The Federal Aviation Administration intends to tweak its certification process to require manufacturers to specifically inform the agency about “safety critical” items.

The FAA has long required companies, during the process of achieving certification for new transport aircraft, to include “safety critical information” in initial certification plans.

But in a notice released by the US government on 26 July, the FAA says such information is often not “clearly demarcated as safety critical”.

“The FAA plans to… provide guidance for applicants to delineate safety critical information,” it adds.


Source: Boeing

The change marks the FAA’s response to provisions in a 2020 law under which the FAA must require companies to be more forthcoming with details about systems and designs that could cause significant safety hazards.

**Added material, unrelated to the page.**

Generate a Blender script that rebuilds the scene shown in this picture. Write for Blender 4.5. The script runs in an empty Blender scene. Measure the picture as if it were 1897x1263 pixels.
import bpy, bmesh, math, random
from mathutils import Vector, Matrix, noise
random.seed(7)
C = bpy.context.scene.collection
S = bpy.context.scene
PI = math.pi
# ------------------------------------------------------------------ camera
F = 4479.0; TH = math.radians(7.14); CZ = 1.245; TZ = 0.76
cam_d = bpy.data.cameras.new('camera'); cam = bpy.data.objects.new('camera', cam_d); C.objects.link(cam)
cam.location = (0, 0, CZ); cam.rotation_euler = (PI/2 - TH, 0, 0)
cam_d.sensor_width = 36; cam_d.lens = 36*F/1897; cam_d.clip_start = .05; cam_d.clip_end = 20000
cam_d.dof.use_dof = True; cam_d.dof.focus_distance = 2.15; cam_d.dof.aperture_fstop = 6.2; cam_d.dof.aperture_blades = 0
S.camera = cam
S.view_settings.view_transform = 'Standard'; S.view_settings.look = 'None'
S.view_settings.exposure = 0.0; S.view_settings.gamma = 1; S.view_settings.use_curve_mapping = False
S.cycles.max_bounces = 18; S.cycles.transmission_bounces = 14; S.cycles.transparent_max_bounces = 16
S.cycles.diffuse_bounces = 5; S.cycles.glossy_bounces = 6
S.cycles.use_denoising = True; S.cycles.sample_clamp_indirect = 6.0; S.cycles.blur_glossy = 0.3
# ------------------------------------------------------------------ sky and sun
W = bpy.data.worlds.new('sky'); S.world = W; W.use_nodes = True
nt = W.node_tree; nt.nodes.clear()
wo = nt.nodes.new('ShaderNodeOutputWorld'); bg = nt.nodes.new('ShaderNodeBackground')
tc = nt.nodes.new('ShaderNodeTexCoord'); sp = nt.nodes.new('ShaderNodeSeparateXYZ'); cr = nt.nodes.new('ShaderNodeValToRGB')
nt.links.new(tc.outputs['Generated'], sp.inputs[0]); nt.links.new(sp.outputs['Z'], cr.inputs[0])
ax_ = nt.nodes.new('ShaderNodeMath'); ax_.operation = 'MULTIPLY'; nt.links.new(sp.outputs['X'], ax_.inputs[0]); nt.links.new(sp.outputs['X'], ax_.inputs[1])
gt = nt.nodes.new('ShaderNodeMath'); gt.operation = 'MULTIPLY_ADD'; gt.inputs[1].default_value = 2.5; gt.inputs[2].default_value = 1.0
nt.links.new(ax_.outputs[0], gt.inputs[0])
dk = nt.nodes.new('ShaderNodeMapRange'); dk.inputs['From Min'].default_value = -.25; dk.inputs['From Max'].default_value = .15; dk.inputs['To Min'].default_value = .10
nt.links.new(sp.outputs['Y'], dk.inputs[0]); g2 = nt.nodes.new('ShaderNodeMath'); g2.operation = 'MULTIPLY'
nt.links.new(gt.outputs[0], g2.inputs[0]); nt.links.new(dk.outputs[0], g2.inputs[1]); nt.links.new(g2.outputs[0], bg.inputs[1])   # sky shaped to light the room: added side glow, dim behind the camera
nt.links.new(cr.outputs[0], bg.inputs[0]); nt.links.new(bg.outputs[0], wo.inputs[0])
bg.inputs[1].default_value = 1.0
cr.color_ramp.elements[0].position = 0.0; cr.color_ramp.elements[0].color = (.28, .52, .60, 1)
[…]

The law responded to the FAA’s perceived inadequate oversight of Boeing’s 737 Max certification – specifically its review the jet’s Maneuvering Characteristics Augmentation System, which sent two Max 8s into dives from which the pilots could not recover.

The law defines “safety critical information” as including designs and systems that, without pilot input, could command changes to “the flight path or airspeed of an airplane”. Other examples include failures that can have “hazardous or catastrophic” effects.

Under the law, the FAA must require such information from both applications for new type certificates and for holders of existing certificates. Companies that discover new safety risks must report those to the FAA.

The agency is accepting public comments about the regulatory changes, which come as Boeing is working to achieve FAA certification for its 737 Max 7 and Max 10.